La fête à peine finie, les Brésiliens s’apprêtent à vivre de nouveaux jours « historiques », mais beaucoup moins consensuels: le Sénat ouvrira jeudi l’étape finale du procès en destitution de la présidente de gauche Dilma Rousseff, suspendue de ses fonctions en mai.

Accusée de maquillage des comptes publics, Mme Rousseff proclame son innocence, se dit victime d’un « coup d’Etat » institutionnel ourdi par « l’usurpateur » Temer, son vice-président devenu rival. Les Brésiliens sont désabusés et divisés, entre deux présidents aussi impopulaires l’un que l’autre.

Quant à Lula, il caresse le rêve d’un nouveau destin présidentiel en 2018 que la justice risque d’étouffer dans l’oeuf.

Inculpé dans le scandale Petrobras, qui éclabousse presque toute l’élite politique, il est soupçonné d’avoir joué un rôle central dans le système de répartition des pots-de-vin détournés du groupe pétrolier public entre les partis de son ancienne coalition.

‘Rio d’avant et après les JO’

« Pour nous Brésiliens, c’est un orgueil d’avoir été hôtes des Jeux. Mais nous vivons un moment très triste qui restera marqué pour toujours », résume Fernanda Corezola, une fonctionnaire de Porto-Alegre. Les autorités de Rio soulignent que les JO ont été relativement peu coûteux, financés à 60% par des capitaux privés.

Mais beaucoup pensent, comme Guilherme Dias, un instituteur de 38 ans: « Cette fête de travaux surfacturés n’a pas été faite pour le peuple, les compétitions ont eu lieu loin des quartiers défavorisés » et ont divisé la ville entre riches et pauvres.

L’héritage des JO à Rio est toutefois indéniable, en particulier en matière de transports.

Construction de dizaines de kilomètres de voies exclusives de bus, d’une nouvelle ligne de métro, d’un tramway: 63% des Cariocas auront accès aux transports publics en 2017, contre à peine 17% en 2009.

La zone portuaire historique à l’abandon a été spectaculairement revitalisée, avec des musées, un tramway et des docks transformés en promenade. Les Cariocas de toutes conditions se la sont réappropriée par centaines de milliers tout au long des JO, dans une ambiance festive.

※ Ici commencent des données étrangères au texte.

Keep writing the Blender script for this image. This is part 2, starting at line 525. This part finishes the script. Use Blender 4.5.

La capacité hôtelière de Rio, indigne de son potentiel touristique, a doublé. L’aéroport international vieillot s’est doté d’un nouveau terminal.

« Le JO sont un catalyseur, mais ils n’ont jamais prétendu résoudre tous les problèmes », a souligné le président du CIO Thomas Bach. « Pratiquement aucun chantier d’infrastructure n’avait vu le jour depuis des décennies à Rio et la préparation des Jeux a créé des dizaines de milliers d’emplois. Je suis convaincu que dans l’avenir, les Cariocas diront qu’il y a eu le Rio d’avant et celui d’après les JO ».

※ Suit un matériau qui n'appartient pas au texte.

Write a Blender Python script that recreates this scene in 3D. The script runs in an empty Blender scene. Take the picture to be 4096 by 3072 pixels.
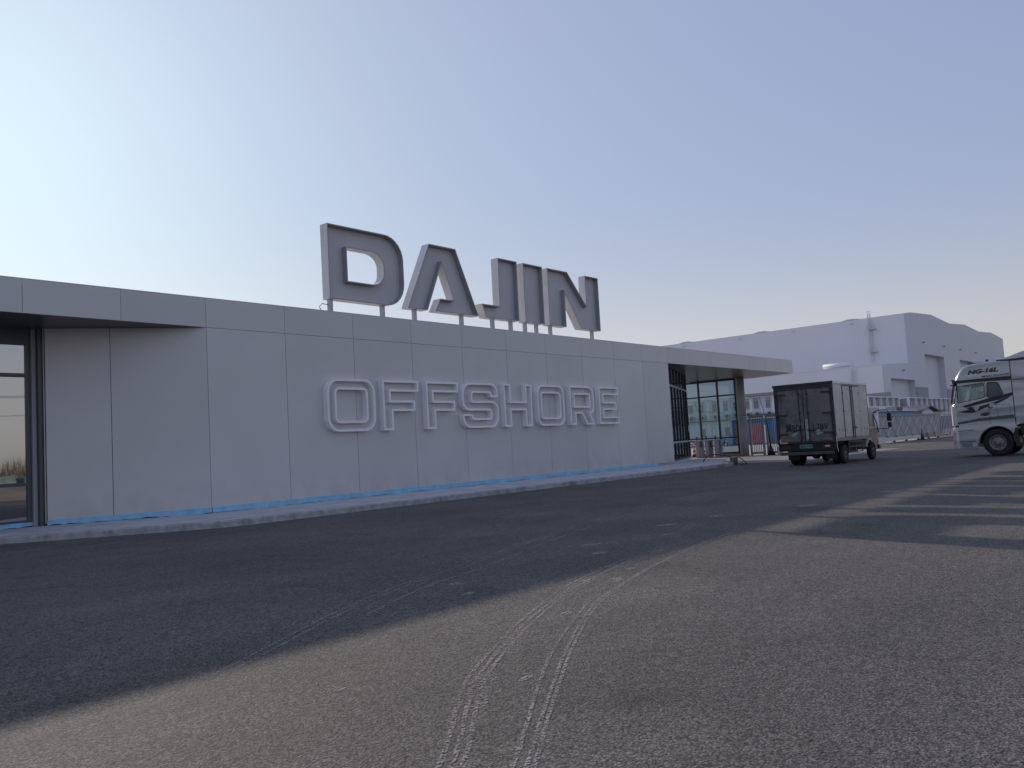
import bpy, bmesh, math, random
from mathutils import Vector, Matrix
from mathutils.geometry import tessellate_polygon
random.seed(7)
scene = bpy.context.scene
COL = scene.collection
PI = math.pi
H = 1.42                                   # eye height

# ------------------------------------------------------------------ camera
YAW, PITCH, ROLL = (math.radians(a) for a in (50.5473, 4.2284, -3.3134))
fw = Vector((math.sin(YAW) * math.cos(PITCH), math.cos(YAW) * math.cos(PITCH), math.sin(PITCH)))
rt = Vector((math.cos(YAW), -math.sin(YAW), 0.0))
up = rt.cross(fw)
r2 = math.cos(ROLL) * rt + math.sin(ROLL) * up
u2 = -math.sin(ROLL) * rt + math.cos(ROLL) * up
cam_data = bpy.data.cameras.new('camera')
cam = bpy.data.objects.new('camera', cam_data)
COL.objects.link(cam)
M = Matrix((r2, u2, -fw)).transposed().to_4x4()
M.translation = Vector((0, 0, H))
cam.matrix_world = M
cam_data.sensor_width = 36.0
cam_data.lens = 3422.6 / 4096 * 36.0
cam_data.clip_start = 0.05
cam_data.clip_end = 6000
scene.camera = cam

# ------------------------------------------------------------------ sky and sun
SUN_AZ = math.radians(17.3)                # from +Y towards +X
SUN_EL = math.radians(20.3)
world = bpy.data.worlds.new('World')
scene.world = world
world.use_nodes = True
wn = world.node_tree
bg = wn.nodes['Background']
sky = wn.nodes.new('ShaderNodeTexSky')
sky.sky_type = 'NISHITA'
sky.sun_disc = False
sky.sun_elevation = SUN_EL
sky.sun_rotation = SUN_AZ
sky.altitude = 0
sky.air_density = 1.0
sky.dust_density = 2.2
sky.ozone_density = 2.5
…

Ceux pour qui rien n’a vraiment changé, ce sont les deux millions de Cariocas (30% de la population) vivant dans des favelas misérables et insalubres, otages de la violence des trafiquants de drogue et de la police.

Des JO de Rio, on retiendra, outre les images de Bolt et Phelps, celles de la première équipe olympique de réfugiés.

Et celle de cette fillette scrutant depuis la terrasse de sa favela les feux d’artifice du Maracana, illuminant au lointain la nuit de la « Ville merveilleuse ».